Raid 5 performance
Allen Landsidel
all at biosys.net
Sat Feb 7 02:30:24 PST 2004
At 04:39 2/7/2004, Uwe Doering wrote:
>Todd Lewis wrote:
>>I am using FreeBSD 4.9, with a 3ware RAID 5
>>1 gig memory 2.8g p4
>>Three questions.
>>1. FreeBSD has a 16k block size. The RAID card is set at 64k
>> Block size(its sweet spot). My logic tells me that
>> increasing the block size to 64k would increase disk
>> read and write access. But, everything I read suggest
>> going above 64k is dangerous. Are their any recomendations
>> on performance a stability concerns when increasnig the
>> block size to 64k when using a RAID controler.
>
>A RAID controller normally has nothing to do with the file system's block
>size. Are you sure that you're not mixing this up with the stripe
>size? Which stripe size to use with a RAID controller depends on your
>performance priorities.
>
>If there are a lot of concurrent disk operations a larger stripe size is
>better because then a single disk operation tends to be limited to only
>one disk drive, leaving the remaining drives free to perform other and
>possibly unrelated disk operations at the same time. On the other hand,
>if sequential i/o throughput is important a smaller stripe size is better.

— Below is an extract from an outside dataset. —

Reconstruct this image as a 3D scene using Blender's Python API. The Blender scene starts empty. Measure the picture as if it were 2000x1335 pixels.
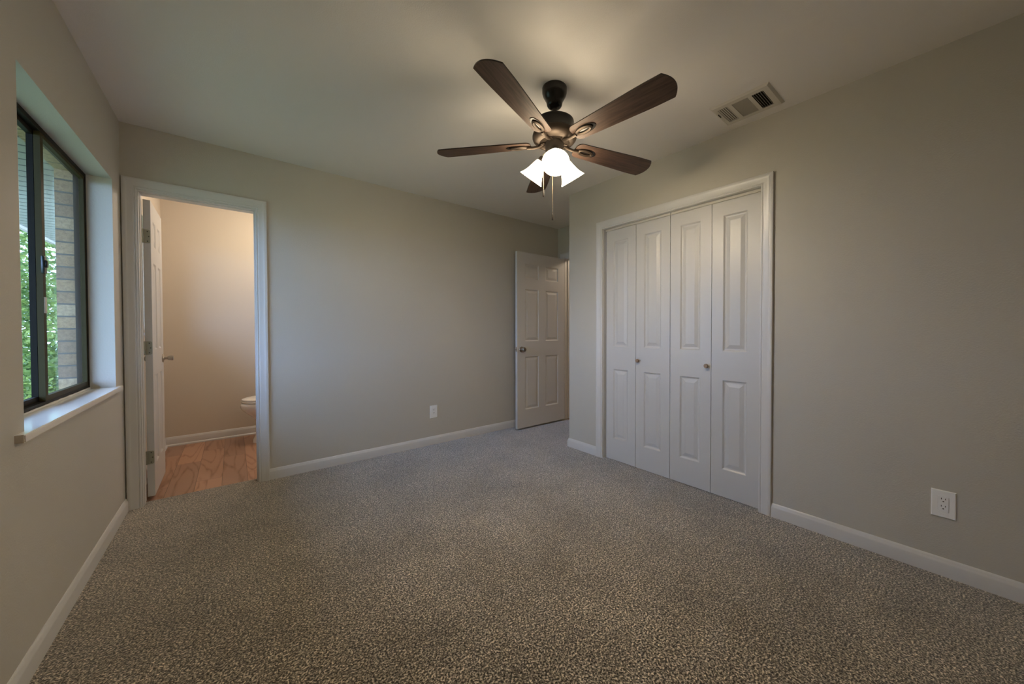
import bpy, bmesh, math, random
from mathutils import Vector, Matrix
random.seed(7)
C = bpy.context.scene
COL = C.collection

# ------------------------------------------------------------------ camera, sky, sun, exposure
cam_d = bpy.data.cameras.new('camera'); cam = bpy.data.objects.new('camera', cam_d); COL.objects.link(cam)
F_PX = 702.44
yaw, pitch, roll = math.radians(39.734), math.radians(-0.897), math.radians(-0.080)
fw = Vector((math.sin(yaw)*math.cos(pitch), math.cos(yaw)*math.cos(pitch), math.sin(pitch)))
rt0 = Vector((math.cos(yaw), -math.sin(yaw), 0)); up0 = rt0.cross(fw)
rt = rt0*math.cos(roll) + up0*math.sin(roll); up = up0*math.cos(roll) - rt0*math.sin(roll)
M = Matrix((rt, up, -fw)).transposed().to_4x4()
M.translation = Vector((0.5333, -3.3802, 1.1390))
cam.matrix_world = M
cam_d.sensor_fit = 'HORIZONTAL'; cam_d.sensor_width = 36.0
cam_d.lens = F_PX*36.0/2000.0
cam_d.shift_x = -39.46/2000.0; cam_d.shift_y = -12.67/2000.0
cam_d.clip_start = 0.02; cam_d.clip_end = 200
C.camera = cam

C.view_settings.view_transform = 'Standard'; C.view_settings.look = 'None'
C.view_settings.exposure = 1.34; C.view_settings.gamma = 1.0; C.view_settings.use_curve_mapping = False

SKY_STRENGTH = 5.0
SUN_STRENGTH = 2.0
BULB = 245.0
SHADE_GLOW = 10.5
BATH_LAMP = 7.5
HALL_LAMP = 5.0

world = bpy.data.worlds.new('daylight'); C.world = world; world.use_nodes = True
wn = world.node_tree.nodes; wl = world.node_tree.links
bg = wn['Background']; bg.inputs['Strength'].default_value = SKY_STRENGTH
bg.inputs['Color'].default_value = (0.40, 0.60, 1.0, 1)

sun_d = bpy.data.lights.new('sun', 'SUN'); sun = bpy.data.objects.new('sun', sun_d); COL.objects.link(sun)
sun_d.energy = SUN_STRENGTH; sun_d.angle = math.radians(0.6); sun_d.color = (1.0, 0.95, 0.84)
sun.rotation_euler = Vector((0.25, 0.55, -1.6)).to_track_quat('-Z', 'Y').to_euler()
sun.location = (-4, -4, 8)

C.cycles.max_bounces = 14; C.cycles.diffuse_bounces = 8; C.cycles.glossy_bounces = 4
C.cycles.transmission_bounces = 8; C.cycles.transparent_max_bounces = 12
C.cycles.sample_clamp_indirect = 6.0
C.cycles.use_denoising = True

# ------------------------------------------------------------------ dimensions (metres)
H = 2.44; W = 3.052; W2 = 3.778; YC = -0.9156; YR = -3.95
T = 0.115                                   # inner wall thickness
YB = 1.645                                  # far wall of the bathroom
BX = 1.55                                   # right wall of the bathroom

# ------------------------------------------------------------------ materials
def new_mat(name):
    m = bpy.data.materials.new(name); m.use_nodes = True
    return m, m.node_tree.nodes, m.node_tree.links, m.node_tree.nodes['Principled BSDF']
def N(nt, kind, **kw):
    n = nt.new(kind)
    for k, v in kw.items():
        if hasattr(n, k): setattr(n, k, v)
        else: n.inputs[k.replace('_', ' ')].default_value = v
    return n
def plain(name, col, rough=0.5, metal=0.0, bump=0.0, bscale=200.0, coat=0.0, spec=None):
    m, nt, lk, p = new_mat(name)
    p.inputs['Base Color'].default_value = (*col, 1); p.inputs['Roughness'].default_value = rough
    p.inputs['Metallic'].default_value = metal
    if coat: p.inputs['Coat Weight'].default_value = coat
    if spec is not None: p.inputs['Specular IOR Level'].default_value = spec
    if bump:
        tc = nt.new('ShaderNodeTexCoord'); no = N(nt, 'ShaderNodeTexNoise', Scale=bscale, Detail=3.0)
        b = N(nt, 'ShaderNodeBump', Strength=bump, Distance=0.002)
        lk.new(tc.outputs['Object'], no.inputs['Vector']); lk.new(no.outputs['Fac'], b.inputs['Height'])
        lk.new(b.outputs['Normal'], p.inputs['Normal'])
    return m

M_WALL = plain('greige_wall_paint', (0.505, 0.478, 0.425), 0.62, bump=0.35, bscale=150)
M_BATHWALL = plain('bathroom_wall_paint', (0.60, 0.53, 0.44), 0.6, bump=0.25, bscale=150)
M_CEIL = plain('ceiling_paint', (0.80, 0.77, 0.745), 0.75, bump=0.3, bscale=220)
M_TRIM = plain('white_trim_paint', (0.615, 0.605, 0.595), 0.32)
M_DOOR = plain('white_door_paint', (0.555, 0.545, 0.535), 0.38, bump=0.05, bscale=90)
M_SILL = plain('white_gloss_sill_paint', (0.82, 0.81, 0.79), 0.12)
M_NICKEL = plain('satin_nickel', (0.42, 0.38, 0.33), 0.28, 1.0)
M_HINGE = plain('painted_hinge_metal', (0.36, 0.36, 0.29), 0.42, 0.7)
M_SCREW = plain('dark_screw_metal', (0.05, 0.05, 0.045), 0.4, 0.8)
M_KNOBWOOD = plain('stained_knob_wood', (0.30, 0.20, 0.12), 0.42, bump=0.1)
M_BRONZE = plain('oil_rubbed_bronze', (0.009, 0.007, 0.006), 0.25, 0.2)
M_BRUSHED = plain('brushed_bronze', (0.055, 0.040, 0.030), 0.5, 0.7)
M_HOUSING = plain('matte_bronze_housing', (0.055, 0.045, 0.037), 0.5, 0.4)
M_PLASTIC = plain('white_outlet_plastic', (0.84, 0.84, 0.84), 0.30)
M_SLOT = plain('outlet_slot_dark', (0.012, 0.012, 0.012), 0.6)
M_VENT = plain('vent_painted_metal', (0.62, 0.585, 0.52), 0.45)
M_VENTIN = plain('vent_shadowed_metal', (0.34, 0.31, 0.26), 0.6)  # vent paint darkened: shade of the middle bank put into its colour
M_DARK = plain('duct_shade_black', (0.012, 0.011, 0.010), 0.9)
M_FRAME = plain('dark_bronze_aluminium', (0.012, 0.010, 0.007), 0.55, 0.0, bump=0.1, spec=0.12)
M_FRAMEL = plain('worn_bronze_aluminium', (0.045, 0.036, 0.014), 0.55, 0.0, bump=0.15, bscale=60, spec=0.12)
M_LATCH = plain('black_latch_plastic', (0.012, 0.016, 0.015), 0.25)
M_CAULK = plain('smeared_paint_caulk', (0.62, 0.60, 0.56), 0.7, bump=0.3)
M_PORC = plain('white_porcelain', (0.83, 0.80, 0.76), 0.10, coat=0.4)
M_SEAT = plain('white_seat_plastic', (0.82, 0.79, 0.74), 0.22)
M_CHROME = plain('chrome', (0.75, 0.75, 0.75), 0.12, 1.0)
M_FASCIA = plain('soffit_fascia_paint', (0.42, 0.36, 0.28), 0.6)
M_TRUNK = plain('tree_bark', (0.16, 0.12, 0.09), 0.9, bump=0.6, bscale=30)
M_RAWEND = plain('raw_sill_end', (0.46, 0.40, 0.33), 0.6, bump=0.3, bscale=120)
M_CHAIN = plain('brass_bead_chain', (0.30, 0.24, 0.16), 0.4, 0.8)
M_HALLWALL = plain('hall_wall_paint', (0.52, 0.46, 0.38), 0.7)

def mat_carpet():
    m, nt, lk, p = new_mat('speckled_carpet')
    tc = nt.new('ShaderNodeTexCoord')
    n1 = N(nt, 'ShaderNodeTexNoise', Scale=150.0, Detail=3.0, Roughness=0.65)
    vo = N(nt, 'ShaderNodeTexVoronoi', Scale=170.0)
    n2 = N(nt, 'ShaderNodeTexNoise', Scale=2.2, Detail=3.0, Roughness=0.6)
    for n in (n1, vo, n2): lk.new(tc.outputs['Object'], n.inputs['Vector'])
    r1 = nt.new('ShaderNodeValToRGB'); e = r1.color_ramp.elements
    e[0].position = 0.40; e[0].color = (0.018, 0.014, 0.010, 1)
    e[1].position = 0.60; e[1].color = (0.68, 0.61, 0.51, 1)
    k = r1.color_ramp.elements.new(0.50); k.color = (0.195, 0.172, 0.138, 1)
    lk.new(n1.outputs['Fac'], r1.inputs['Fac'])
    # each tuft its own tone
    r2 = nt.new('ShaderNodeValToRGB'); e = r2.color_ramp.elements
    e[0].position = 0.1; e[0].color = (0.45, 0.43, 0.41, 1); e[1].position = 0.9; e[1].color = (1.4, 1.37, 1.32, 1)
    sep = nt.new('ShaderNodeSeparateColor'); lk.new(vo.outputs['Color'], sep.inputs['Color'])
    lk.new(sep.outputs[0], r2.inputs['Fac'])
    mx = N(nt, 'ShaderNodeMix', data_type='RGBA', blend_type='MULTIPLY'); mx.inputs['Factor'].default_value = 1
    lk.new(r1.outputs['Color'], mx.inputs['A']); lk.new(r2.outputs['Color'], mx.inputs['B'])
    # brushed pile: broad lighter and darker drifts
    r3 = nt.new('ShaderNodeValToRGB'); e = r3.color_ramp.elements
    e[0].position = 0.32; e[0].color = (0.80, 0.79, 0.77, 1); e[1].position = 0.66; e[1].color = (1.18, 1.18, 1.19, 1)
    lk.new(n2.outputs['Fac'], r3.inputs['Fac'])
    mx2 = N(nt, 'ShaderNodeMix', data_type='RGBA', blend_type='MULTIPLY'); mx2.inputs['Factor'].default_value = 1
    lk.new(mx.outputs['Result'], mx2.inputs['A']); lk.new(r3.outputs['Color'], mx2.inputs['B'])
    lk.new(mx2.outputs['Result'], p.inputs['Base Color'])
    p.inputs['Roughness'].default_value = 0.95; p.inputs['Specular IOR Level'].default_value = 0.1
    p.inputs['Sheen Weight'].default_value = 1.0; p.inputs['Sheen Roughness'].default_value = 0.35
    b = N(nt, 'ShaderNodeBump', Strength=0.7, Distance=0.006)
    lk.new(n1.outputs['Fac'], b.inputs['Height']); lk.new(b.outputs['Normal'], p.inputs['Normal'])
    return m
M_CARPET = mat_carpet()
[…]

I am compelled to step up here and say that this flies in the face not only
of everything I have read, ever, about RAID -- but my own personal
experiences as well on a variety of controllers and drives ranging from ATA
highpoint/maxtor combos up to 4ch u160 ICP-Vortex/15krpm monsters.

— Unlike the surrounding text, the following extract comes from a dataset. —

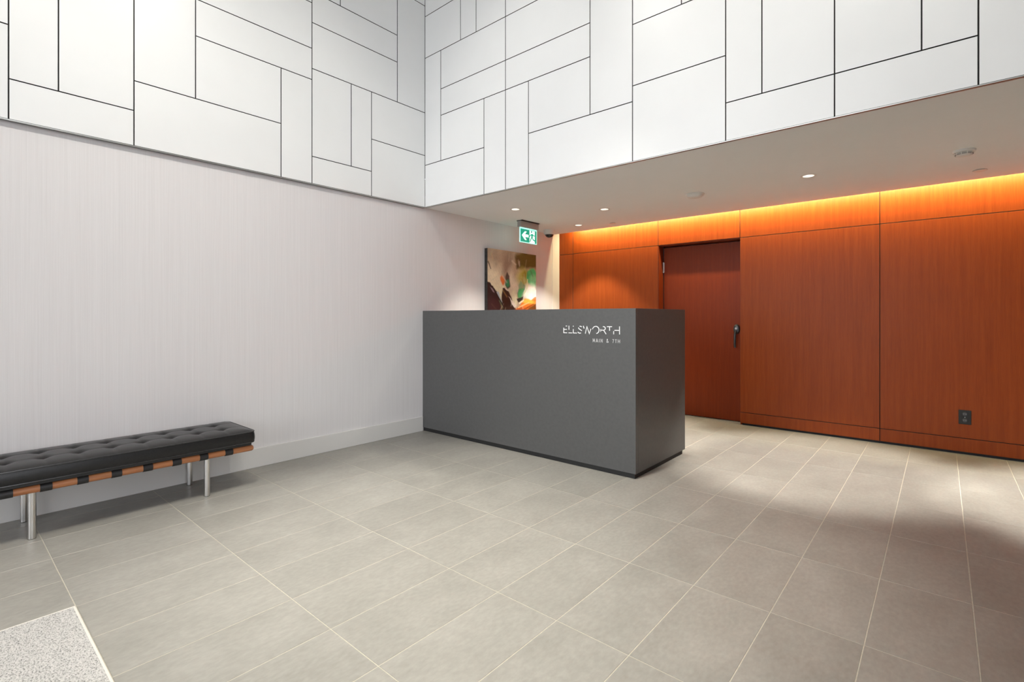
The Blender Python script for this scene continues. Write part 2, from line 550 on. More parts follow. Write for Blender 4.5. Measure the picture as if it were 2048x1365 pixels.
d1 = empty('door_1', (OX0, YD0, 0))
struct(d1, 'flush red wood door set back in the panelled wall')
def dbox(name, dims, mat, bevel=0.0, parent=None):
    o = box(name, dims, mat, bevel=bevel)
    o.parent = d1
    o.location = Vector(o.location) - d1.location
    return o
dbox('door_leaf', (OX0 + 0.012, OX1 - 0.004, YD0, YD0 + 0.045, 0.010, OZ - 0.012), 'wood_door', 0.001)
dbox('door_stop', (OX0, OX0 + 0.011, YD0 + 0.004, YD0 + 0.05, 0.003, OZ), 'black')
dbox('threshold', (OX0, OX1, YD0 - 0.012, YD0 + 0.05, 0.0005, 0.006), 'metal_trim')
for z in (0.28, 1.735):
    bm = bmesh.new()
    bm_lathe(bm, [(0, 0), (0.008, 0), (0.008, 0.042), (0.0075, 0.043), (0.0075, 0.044), (0.008, 0.045), (0.008, 0.087), (0.0075, 0.088),
                  (0.0075, 0.089), (0.008, 0.09), (0.008, 0.13), (0, 0.132)], (0, 0, 0), 14)
    bm_box(bm, 0.0, 0.012, 0.002, 0.006, 0.005, 0.125)
    h = finish('hinge', bm, 'steel', d1, True, loc=(0.008, -0.010, z))
    h['label'] = 'small steel hinge barrel'
# lever set: oval rose, cylinder, drop lever
hx, hz = -1.757 - OX0, 1.050
bm = bmesh.new()
bm_lathe(bm, [(0, -0.026), (0.024, -0.026), (0.031, -0.022), (0.036, -0.012), (0.037, 0.0), (0, 0.0)], (0, 0, 0), 28, 'Y')
for v in bm.verts:
    v.co.z *= 1.5
rose = finish('handle', bm, 'black_metal', d1, True, loc=(hx, 0.0, hz))
rose['label'] = 'black drop lever handle'
bm = bmesh.new()
bm_lathe(bm, [(0, -0.008), (0.011, -0.008), (0.0125, -0.005), (0.0125, 0.004), (0, 0.004)], (0, -0.026, 0.008), 20, 'Y')
finish('key_cylinder', bm, 'steel', rose, True)
bm = bmesh.new()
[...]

My experience has told me that for mostly sequential I/O, bigger is better,
up to a point. 128KB stripes are much faster than 16KB stripes on every
combination I've ever used when it comes to sequential I/O.
Random I/O tends to prefer smaller stripe sizes because as you said,
spreading things out over disks is better, and in random I/O the request
sizes tend to be much smaller.
My advice to our intrepid advice seeker is simply this. Get your system
running under a load pattern as close to 'normal' as you can get. Then,
run "systat -vmstat 1" and watch the output. Down with the disks is a row
"KB/t" which is Kilobytes per transaction. Keep an eye on this number, and
note the approximate value that seems to occur most of the time. Then when
building your array, set the stripe size to the smallest value you can that
is this size or larger.
This will ensure that the majority of your disk activity hits every disk,
getting you maximum throughput. Set the value too low and every disk will
be hit more than once for one request which means more controller
overhead. Set it too high and you'll hit fewer (perhaps only one) disk on
the majority of your requests, negating any performance benefit RAID could
offer you.
If you plan to expand the array later by adding disks, take that into
account and use a slightly smaller stripe size -- disks will be hit more
than once until you add more, at which point you'll get closer to each disk
only getting one request per transaction, which is the sweet spot for
non-sequential I/O which is what most production servers (especially
databases) do, most of the time.
I agree with one thing said here however -- the OS block size has little to
nothing to do with this except for one thing -- you can be almost certain
that your average request size will be equal to or some multiple of this value.